Handlungsfeld Klimabildung
Sorgen Sie in diesem Handlungsfeld dafür, dass

  • „die Kerncurricula“ nicht nur „der Fächer Sachunterricht, Geschichte sowie Politik und Wirtschaft“ (S. 12), sondern aller Fächer in Hinblick auf das Verstehen der Lebenswirklichkeit in der Erderhitzung ausgeschärft werden.
  • der Fokus auf die „Qualität der Aus-, Fort- und Weiterbildung unserer Lehrkräfte und der an Schule tätigen pädagogischen Fachkräfte“ (S. 16) gerade auch den Bereich Klimabildung umfasst.
  • nicht nur einige Schulen in Hessen nach eigener Vorleistung als Leuchtturm „Umweltschule“ zertifiziert werden. Vielmehr müssen alle hessischen Schulen beauftragt und befähigt werden, Klimaschulen zu werden.
  • Klimabildung vornehmlich im Regelunterricht stattfindet und durch außerschulische Angebote ergänzt wird.
  • die Planung und Durchführung eines Klimaschutztages an Schulen verpflichtend wird. Beginnen Sie damit im Jahr 2024 mit dem 8. Hessischen Tag der Nachhaltigkeit am 26. September.
  • sich bis Ende des Schuljahres 2023/2024 eine Arbeitsgemeinschaft aus Vertreterinnen/Vertretern der Kreisverwaltung, Lehrerinnen und Lehrern, Schülerinnen und Schülern sowie Eltern gründet, die den Auftrag erhält, Klimabildungsmaßnahmen in Schulen zu planen und durchzuführen.
  • alle Schulen Klimabildungssets für den Einsatz im Regelunterricht zur Ver­fügung gestellt bekommen. Ein Set be­steht aus einem Balkonkraftwerkmodul, einer Wetterstation und einem Experi­mentierkoffer für alternative Energie­quellen und kostet insgesamt etwa 2.500 Euro.
  • Lehrkräfte Schulungsangebote erhalten, um diese Klimabildungssets und andere Materialien qualifiziert nutzen zu können.

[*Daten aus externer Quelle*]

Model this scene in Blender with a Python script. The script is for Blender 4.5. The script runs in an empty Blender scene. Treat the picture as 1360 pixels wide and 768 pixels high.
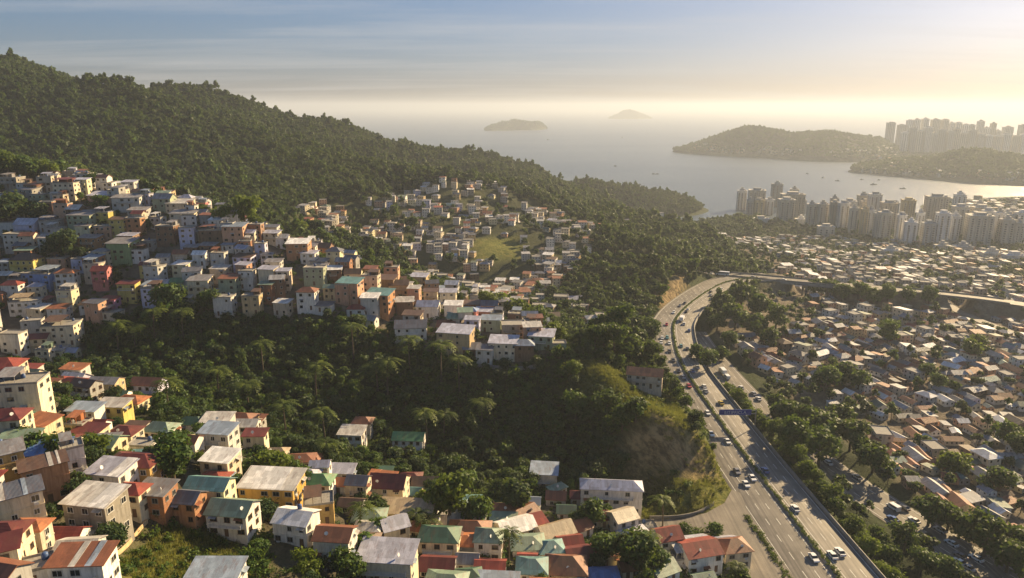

  • alle Maßnahmen transparent öffentlich dokumentiert werden, damit die Schulen, Schülerinnen und Schüler, Lehrerinnen und Lehrer, Schulleitungen und Eltern Einblick in die geplanten Maßnahmen, Umsetzungsschritte und -fristen bekommen.

Die Koalitionäre haben Recht, wenn sie schreiben: „Mehr denn je erwarten die Menschen in unserem Land bei der Bewältigung der zentralen Herausforderungen ein neues Miteinander der politischen Kräfte und die Bereitschaft zu echten Lösungen“ (S. 2). Die Suche nach den „echten Lösungen“ wird nur dann erfolgreich sein, wenn die hessische Landesregierung die „Lebenswirklichkeit“ der Klimakrise wissenschaftsfundiert gestalten will.